**Task statement:** Report the number of lines where the string "Take" occurs, and write nothing else.

**Exercise inputs:**

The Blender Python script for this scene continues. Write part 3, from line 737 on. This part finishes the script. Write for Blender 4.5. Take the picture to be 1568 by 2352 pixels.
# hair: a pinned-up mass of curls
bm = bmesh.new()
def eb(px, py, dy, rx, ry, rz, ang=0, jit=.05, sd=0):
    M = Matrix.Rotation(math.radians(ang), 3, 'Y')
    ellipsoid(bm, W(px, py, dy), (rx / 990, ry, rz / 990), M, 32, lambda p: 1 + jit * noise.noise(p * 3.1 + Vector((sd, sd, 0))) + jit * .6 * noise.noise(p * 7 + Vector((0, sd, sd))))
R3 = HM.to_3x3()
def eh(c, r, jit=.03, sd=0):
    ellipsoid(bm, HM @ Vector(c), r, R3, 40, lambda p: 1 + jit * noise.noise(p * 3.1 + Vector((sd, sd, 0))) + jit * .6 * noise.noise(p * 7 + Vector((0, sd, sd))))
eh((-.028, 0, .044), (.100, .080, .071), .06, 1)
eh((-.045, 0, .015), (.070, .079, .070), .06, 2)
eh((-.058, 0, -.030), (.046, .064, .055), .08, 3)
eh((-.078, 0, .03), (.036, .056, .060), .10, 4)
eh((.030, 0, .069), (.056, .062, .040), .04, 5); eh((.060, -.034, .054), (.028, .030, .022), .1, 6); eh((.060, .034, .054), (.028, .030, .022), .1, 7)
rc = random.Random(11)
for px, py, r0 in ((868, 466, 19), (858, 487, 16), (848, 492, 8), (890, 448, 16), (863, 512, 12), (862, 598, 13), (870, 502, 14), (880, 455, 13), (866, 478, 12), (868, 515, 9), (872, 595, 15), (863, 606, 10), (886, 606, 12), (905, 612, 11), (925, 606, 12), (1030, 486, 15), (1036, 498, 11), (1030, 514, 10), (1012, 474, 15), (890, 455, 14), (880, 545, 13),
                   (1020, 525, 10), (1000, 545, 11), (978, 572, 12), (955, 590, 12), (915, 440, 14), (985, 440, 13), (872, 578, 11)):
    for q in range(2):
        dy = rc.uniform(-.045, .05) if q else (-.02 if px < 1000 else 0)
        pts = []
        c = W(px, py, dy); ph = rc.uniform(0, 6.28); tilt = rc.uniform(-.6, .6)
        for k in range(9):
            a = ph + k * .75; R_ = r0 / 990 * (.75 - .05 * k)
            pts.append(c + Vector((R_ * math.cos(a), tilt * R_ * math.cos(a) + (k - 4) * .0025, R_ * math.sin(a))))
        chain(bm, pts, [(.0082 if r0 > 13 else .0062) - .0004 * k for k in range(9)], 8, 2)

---

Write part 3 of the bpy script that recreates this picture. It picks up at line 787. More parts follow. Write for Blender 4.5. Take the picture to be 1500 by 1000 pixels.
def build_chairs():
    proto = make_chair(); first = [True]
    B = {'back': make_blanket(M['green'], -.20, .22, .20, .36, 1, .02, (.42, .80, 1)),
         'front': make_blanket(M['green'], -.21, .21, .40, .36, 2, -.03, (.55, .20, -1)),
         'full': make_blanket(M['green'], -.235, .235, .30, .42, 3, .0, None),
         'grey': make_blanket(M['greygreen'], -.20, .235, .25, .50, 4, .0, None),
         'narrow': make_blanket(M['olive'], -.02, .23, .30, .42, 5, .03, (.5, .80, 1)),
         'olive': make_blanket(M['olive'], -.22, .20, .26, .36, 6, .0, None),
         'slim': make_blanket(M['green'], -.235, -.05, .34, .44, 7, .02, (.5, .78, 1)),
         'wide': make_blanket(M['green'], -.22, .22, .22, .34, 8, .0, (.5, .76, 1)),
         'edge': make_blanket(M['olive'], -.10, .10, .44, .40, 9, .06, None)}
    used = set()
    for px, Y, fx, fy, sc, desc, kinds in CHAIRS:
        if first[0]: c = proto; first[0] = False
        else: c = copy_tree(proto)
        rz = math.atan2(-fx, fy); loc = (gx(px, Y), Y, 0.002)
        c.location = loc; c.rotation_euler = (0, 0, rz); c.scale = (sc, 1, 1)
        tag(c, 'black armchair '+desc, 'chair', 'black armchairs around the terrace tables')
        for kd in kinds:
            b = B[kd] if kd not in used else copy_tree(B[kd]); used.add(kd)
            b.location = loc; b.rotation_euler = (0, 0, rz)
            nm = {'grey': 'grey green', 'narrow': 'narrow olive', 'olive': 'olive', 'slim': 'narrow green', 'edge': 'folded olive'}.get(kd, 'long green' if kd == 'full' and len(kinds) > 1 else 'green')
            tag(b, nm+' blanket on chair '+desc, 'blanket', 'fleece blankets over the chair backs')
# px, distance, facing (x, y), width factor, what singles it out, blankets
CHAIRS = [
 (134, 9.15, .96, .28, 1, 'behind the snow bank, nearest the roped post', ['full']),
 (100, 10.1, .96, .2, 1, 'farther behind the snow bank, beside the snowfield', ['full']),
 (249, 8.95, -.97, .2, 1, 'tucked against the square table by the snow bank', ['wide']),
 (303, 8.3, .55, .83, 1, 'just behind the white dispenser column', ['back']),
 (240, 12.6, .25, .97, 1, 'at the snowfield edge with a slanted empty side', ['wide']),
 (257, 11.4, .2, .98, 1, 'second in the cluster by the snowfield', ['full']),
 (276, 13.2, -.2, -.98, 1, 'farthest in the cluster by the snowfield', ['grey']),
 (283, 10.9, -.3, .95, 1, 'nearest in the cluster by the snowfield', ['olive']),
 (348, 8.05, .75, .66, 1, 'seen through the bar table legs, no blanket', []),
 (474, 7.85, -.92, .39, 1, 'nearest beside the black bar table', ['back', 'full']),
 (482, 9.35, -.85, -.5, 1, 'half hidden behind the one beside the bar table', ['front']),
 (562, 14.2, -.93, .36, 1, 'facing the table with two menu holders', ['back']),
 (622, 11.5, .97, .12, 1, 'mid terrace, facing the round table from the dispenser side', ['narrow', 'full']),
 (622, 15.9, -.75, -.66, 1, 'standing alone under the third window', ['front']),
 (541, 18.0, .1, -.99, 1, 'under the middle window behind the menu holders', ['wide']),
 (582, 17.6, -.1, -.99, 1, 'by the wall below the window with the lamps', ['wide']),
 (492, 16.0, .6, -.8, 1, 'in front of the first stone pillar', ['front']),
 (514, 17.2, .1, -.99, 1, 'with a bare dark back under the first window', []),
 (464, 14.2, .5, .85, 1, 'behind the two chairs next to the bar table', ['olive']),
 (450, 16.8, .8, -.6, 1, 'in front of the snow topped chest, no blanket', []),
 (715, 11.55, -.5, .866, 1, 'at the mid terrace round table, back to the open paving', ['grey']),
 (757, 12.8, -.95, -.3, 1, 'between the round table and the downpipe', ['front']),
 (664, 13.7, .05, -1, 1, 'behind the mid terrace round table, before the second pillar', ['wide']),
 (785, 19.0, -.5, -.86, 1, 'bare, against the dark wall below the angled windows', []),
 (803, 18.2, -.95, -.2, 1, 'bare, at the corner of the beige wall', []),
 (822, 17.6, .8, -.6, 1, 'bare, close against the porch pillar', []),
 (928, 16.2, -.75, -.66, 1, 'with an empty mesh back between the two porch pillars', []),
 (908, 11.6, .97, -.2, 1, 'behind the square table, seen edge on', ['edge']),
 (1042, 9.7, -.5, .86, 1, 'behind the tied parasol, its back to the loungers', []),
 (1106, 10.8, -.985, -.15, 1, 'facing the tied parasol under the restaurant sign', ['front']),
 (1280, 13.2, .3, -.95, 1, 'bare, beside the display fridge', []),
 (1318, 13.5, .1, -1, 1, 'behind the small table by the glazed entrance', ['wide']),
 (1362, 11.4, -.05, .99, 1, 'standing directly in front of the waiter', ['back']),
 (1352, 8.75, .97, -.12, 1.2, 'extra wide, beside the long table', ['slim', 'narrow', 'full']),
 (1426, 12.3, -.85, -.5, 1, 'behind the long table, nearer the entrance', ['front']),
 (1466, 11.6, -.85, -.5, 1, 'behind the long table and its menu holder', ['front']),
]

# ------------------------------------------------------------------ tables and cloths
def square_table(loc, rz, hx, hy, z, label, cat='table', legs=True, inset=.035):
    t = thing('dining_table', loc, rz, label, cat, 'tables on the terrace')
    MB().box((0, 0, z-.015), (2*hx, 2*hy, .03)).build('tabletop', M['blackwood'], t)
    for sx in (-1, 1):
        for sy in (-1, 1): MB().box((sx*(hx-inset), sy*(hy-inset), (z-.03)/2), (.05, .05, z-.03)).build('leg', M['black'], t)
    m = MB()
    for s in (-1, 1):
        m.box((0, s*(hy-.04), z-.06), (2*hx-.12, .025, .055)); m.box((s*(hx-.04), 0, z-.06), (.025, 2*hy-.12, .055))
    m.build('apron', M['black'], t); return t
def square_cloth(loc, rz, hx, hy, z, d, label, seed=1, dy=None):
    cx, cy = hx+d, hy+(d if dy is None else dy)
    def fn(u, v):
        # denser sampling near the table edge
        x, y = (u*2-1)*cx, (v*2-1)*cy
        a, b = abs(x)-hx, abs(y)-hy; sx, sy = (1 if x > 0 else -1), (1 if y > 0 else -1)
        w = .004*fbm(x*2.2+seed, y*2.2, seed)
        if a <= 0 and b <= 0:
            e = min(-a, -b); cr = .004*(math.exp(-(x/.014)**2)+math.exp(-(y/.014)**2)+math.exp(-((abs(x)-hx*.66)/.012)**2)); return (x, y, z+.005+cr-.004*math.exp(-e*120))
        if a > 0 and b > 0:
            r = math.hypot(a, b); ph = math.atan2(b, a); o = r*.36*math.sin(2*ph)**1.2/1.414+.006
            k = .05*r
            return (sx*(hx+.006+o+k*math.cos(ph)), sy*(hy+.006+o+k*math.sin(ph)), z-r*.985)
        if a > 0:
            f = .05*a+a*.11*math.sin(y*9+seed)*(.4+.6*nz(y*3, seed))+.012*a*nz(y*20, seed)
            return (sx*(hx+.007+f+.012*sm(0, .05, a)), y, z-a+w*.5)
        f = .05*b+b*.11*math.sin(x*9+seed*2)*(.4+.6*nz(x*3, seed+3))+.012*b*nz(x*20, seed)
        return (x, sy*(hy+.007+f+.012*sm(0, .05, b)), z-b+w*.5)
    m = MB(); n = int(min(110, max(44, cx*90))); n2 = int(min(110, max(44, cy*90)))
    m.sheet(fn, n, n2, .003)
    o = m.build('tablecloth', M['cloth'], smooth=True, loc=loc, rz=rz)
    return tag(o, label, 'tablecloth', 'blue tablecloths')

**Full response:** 2